And I know you like the feeling going up, going down

Does anybody remember the mall-store Merry-Go-Round? When I think of it, I still see green spandex, mesh-front shirts and headbands. To me, it was the apogee of 80s fashion, jumping on every ridiculous leg-warming trend and running it directly into the ground. But nobody seems to remember it now. I can't even remember if my local mall had one; I don't remember shopping there, but I do remember how much I associated it with my pubescent days. You don't see stores like that anymore; but what happened to it?

My theory: like so many icons of the 80's, I think Merry-Go-Round was killed by grunge rock. It killed a lot of things: hair-metal, knit ties, Kurt Cobain. And Merry-Go-Round (not to mention pretenders to the throne like Chess King, who, it may interest you to know, was bought out by MGR at some point. I don't know why I feel bad about this, but considering how ingrained 80's nostalgia is in our stupid culture (largely now by people who were not even remotely in existence during the aforementioned decade), you'd think there'd be some kind of monument to it. Surely, if it weren't for Merry-Go-Round, 80's culture as we currently regard it would not exist.

Info on the store is a bit scant, but I did find this bizarre, press-release style company history, that oddly doesn't mention that the company went bankrupt (had to find that elsewhere). But it notes the kind of forward-thinking that should have given it immortal icon status:

When pop star Michael Jackson appeared on MTV wearing a red leather jacket with 27 zippers, Merry-Go-Round sold more than 50,000 similar jackets at $29 each. Similarly, when the lead singer in the rock band Def Leppard performed in a video sporting a Union Jack sweatshirt with cut-off sleeves, a new fad was born. Merry-Go-Round sold over 40,000 copies of the sweatshirt at $15 each.

Merry-Go-Round managed to eke into the 1990's, but by 94 it was pretty much over. I'm not exactly sad about it, but I guess I feel the company doesn't get its due in pop-culture history. I'm also hopeful that I won't be spending any more time in malls so these admittedly dorky notions don't obsess me further. Though I do have some lingering questions about Orange Julius …

Just the little sound of history repeating

Did anybody else see this story about the tablet they found (albeit some 10 years ago), dating to BC times, that depicts a messianic figure who is sacrificed only to rise from the dead 3 days later? I don't know exactly if it will have any impact but I think it's pretty fascinating. But maybe it's just because I happened to watch The Last Temptation of Christ over the weekend, so I have Jesus on the brain.

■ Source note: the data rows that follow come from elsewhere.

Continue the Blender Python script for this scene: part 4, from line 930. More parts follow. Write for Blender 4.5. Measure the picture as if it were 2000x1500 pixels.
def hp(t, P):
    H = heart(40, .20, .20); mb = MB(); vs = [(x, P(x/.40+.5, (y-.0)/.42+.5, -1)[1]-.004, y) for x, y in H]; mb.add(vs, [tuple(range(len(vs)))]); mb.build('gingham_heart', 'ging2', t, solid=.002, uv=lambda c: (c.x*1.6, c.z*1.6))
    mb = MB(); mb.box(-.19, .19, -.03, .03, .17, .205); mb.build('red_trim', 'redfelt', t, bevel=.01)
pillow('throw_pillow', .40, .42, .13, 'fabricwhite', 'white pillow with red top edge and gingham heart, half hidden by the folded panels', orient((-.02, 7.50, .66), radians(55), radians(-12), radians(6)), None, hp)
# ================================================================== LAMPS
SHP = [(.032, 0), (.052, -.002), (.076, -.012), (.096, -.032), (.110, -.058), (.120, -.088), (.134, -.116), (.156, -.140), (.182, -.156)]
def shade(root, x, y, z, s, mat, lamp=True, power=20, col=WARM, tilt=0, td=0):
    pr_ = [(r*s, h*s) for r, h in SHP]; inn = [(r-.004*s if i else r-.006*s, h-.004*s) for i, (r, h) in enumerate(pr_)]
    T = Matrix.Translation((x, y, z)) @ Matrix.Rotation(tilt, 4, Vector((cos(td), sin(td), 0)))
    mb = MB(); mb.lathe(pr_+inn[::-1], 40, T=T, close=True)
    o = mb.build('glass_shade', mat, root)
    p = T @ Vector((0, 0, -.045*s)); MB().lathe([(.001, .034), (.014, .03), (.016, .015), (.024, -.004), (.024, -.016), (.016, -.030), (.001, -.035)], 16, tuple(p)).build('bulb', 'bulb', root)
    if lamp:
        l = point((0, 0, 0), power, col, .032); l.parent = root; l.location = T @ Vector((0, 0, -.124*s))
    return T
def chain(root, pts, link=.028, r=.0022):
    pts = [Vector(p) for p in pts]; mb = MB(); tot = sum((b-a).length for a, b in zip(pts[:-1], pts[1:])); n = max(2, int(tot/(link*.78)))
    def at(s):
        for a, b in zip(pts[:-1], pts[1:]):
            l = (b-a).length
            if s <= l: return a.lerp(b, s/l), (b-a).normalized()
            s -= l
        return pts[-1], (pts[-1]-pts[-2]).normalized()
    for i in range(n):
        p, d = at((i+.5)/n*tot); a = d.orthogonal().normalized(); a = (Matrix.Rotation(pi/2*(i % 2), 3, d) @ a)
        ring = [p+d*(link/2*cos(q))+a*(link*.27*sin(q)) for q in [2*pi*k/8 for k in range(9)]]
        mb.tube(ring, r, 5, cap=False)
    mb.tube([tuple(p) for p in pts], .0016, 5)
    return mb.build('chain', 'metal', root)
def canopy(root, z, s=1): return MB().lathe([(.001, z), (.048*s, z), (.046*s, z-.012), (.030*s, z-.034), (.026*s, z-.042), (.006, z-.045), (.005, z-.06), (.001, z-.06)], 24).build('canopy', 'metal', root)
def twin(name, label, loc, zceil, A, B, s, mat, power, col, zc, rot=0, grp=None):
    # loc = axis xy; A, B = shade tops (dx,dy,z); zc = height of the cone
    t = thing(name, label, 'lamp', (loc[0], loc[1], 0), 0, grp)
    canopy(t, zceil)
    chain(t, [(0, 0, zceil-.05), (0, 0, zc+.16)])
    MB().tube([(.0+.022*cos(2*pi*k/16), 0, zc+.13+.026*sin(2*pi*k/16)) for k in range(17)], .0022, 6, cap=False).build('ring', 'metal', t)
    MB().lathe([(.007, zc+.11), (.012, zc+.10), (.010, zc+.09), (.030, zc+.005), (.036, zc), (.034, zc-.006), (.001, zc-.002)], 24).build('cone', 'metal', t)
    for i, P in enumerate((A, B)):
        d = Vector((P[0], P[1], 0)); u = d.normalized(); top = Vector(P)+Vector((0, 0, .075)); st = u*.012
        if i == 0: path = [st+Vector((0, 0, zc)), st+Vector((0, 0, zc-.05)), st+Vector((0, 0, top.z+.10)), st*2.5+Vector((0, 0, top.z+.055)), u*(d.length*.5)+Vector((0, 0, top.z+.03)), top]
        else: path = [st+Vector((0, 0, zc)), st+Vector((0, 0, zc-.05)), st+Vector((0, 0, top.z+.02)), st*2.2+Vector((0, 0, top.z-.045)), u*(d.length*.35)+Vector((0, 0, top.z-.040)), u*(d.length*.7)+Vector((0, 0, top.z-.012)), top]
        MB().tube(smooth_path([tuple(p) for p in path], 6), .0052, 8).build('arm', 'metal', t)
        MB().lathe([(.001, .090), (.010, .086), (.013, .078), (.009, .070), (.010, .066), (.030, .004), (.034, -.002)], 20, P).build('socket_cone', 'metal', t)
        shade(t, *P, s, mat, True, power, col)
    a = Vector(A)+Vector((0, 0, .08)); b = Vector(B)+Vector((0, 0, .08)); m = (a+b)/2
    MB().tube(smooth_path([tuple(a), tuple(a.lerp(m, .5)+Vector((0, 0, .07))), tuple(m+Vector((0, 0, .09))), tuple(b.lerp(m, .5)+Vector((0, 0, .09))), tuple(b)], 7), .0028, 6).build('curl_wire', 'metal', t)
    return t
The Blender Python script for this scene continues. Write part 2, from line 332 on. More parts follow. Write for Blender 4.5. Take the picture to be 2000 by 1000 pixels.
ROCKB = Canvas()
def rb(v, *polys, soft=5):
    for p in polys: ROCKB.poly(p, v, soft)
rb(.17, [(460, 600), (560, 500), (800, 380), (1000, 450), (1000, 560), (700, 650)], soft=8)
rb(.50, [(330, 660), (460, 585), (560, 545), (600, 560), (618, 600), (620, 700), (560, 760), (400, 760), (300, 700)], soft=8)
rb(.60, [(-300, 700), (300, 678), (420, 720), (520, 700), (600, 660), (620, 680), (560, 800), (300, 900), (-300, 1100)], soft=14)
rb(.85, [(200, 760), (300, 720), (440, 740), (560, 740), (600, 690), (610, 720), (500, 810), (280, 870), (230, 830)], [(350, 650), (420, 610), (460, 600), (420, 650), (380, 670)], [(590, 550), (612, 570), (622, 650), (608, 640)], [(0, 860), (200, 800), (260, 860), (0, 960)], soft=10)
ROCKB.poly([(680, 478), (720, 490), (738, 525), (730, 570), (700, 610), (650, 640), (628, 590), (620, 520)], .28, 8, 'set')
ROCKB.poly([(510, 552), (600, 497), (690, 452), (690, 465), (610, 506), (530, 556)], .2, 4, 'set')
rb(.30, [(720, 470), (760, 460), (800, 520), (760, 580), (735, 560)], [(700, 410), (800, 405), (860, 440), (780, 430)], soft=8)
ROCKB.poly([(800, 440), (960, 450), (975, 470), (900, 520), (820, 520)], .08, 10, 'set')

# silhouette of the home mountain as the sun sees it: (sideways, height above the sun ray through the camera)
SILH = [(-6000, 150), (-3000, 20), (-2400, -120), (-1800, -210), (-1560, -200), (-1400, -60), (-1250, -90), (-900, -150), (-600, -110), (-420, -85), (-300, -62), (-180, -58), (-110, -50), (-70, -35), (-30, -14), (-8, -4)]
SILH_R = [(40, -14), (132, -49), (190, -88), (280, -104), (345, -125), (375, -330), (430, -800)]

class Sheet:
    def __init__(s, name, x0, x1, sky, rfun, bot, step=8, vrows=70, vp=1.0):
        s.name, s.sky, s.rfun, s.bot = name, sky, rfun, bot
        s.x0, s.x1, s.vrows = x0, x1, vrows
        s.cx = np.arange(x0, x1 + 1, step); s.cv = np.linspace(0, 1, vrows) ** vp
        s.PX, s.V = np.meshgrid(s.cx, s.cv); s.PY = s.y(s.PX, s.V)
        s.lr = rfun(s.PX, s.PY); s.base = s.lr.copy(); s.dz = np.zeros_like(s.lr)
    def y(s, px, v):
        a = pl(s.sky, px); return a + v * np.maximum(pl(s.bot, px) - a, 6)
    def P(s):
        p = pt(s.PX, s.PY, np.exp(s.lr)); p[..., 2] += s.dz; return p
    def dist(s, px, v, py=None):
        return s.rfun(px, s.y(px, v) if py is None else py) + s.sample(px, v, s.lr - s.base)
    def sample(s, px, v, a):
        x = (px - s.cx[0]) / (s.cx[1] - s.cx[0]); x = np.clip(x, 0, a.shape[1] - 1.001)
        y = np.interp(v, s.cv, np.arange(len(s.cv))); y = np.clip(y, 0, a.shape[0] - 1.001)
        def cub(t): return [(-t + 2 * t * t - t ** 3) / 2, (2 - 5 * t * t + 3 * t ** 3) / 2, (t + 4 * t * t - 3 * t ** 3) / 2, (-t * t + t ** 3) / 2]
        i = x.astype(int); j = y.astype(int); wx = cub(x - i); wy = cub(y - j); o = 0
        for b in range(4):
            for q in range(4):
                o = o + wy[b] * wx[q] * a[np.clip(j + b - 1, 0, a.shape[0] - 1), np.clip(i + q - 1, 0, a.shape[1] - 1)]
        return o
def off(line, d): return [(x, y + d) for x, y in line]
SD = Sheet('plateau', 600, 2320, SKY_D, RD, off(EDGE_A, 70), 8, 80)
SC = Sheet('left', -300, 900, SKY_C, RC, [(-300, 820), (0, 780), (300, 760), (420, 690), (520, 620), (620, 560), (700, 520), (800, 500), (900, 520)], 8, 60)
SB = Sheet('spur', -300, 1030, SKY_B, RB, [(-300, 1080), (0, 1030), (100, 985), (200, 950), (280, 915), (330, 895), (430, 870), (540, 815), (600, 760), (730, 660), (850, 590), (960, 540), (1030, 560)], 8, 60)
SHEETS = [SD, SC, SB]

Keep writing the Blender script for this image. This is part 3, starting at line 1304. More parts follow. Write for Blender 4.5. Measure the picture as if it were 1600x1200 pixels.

I'm still rather fuzzy on Jesus and what he supposedly did (ie, if he died for everybody's sins, well, why do Catholics still need Confession?) and who he was, but the exploration of his history is pretty nifty, when it's not totally obscured by dogma. This new tidbit is interesting in that it predates the whole Jesus/Easter weekend thing, which could either be seen as proof that the Jesus thing is mostly myth, cobbled together from various, long-established traditions (along with all the pagan seasonal celebrations that coincidentally seem to happen on days also sacred to Christian, go figure). Or you can look at it and say it was prophesied long before it happened. Folks love that prophecy stuff! I suspect the anti-evolutionary, ultra-fundamentalists will see it that way. After all, these are the same people who claim god planted dinosaur bones to 'test' creationist beliefs.

So far my research indicates that Life of Brian is still the most accurate depiction of Jesus' life and times.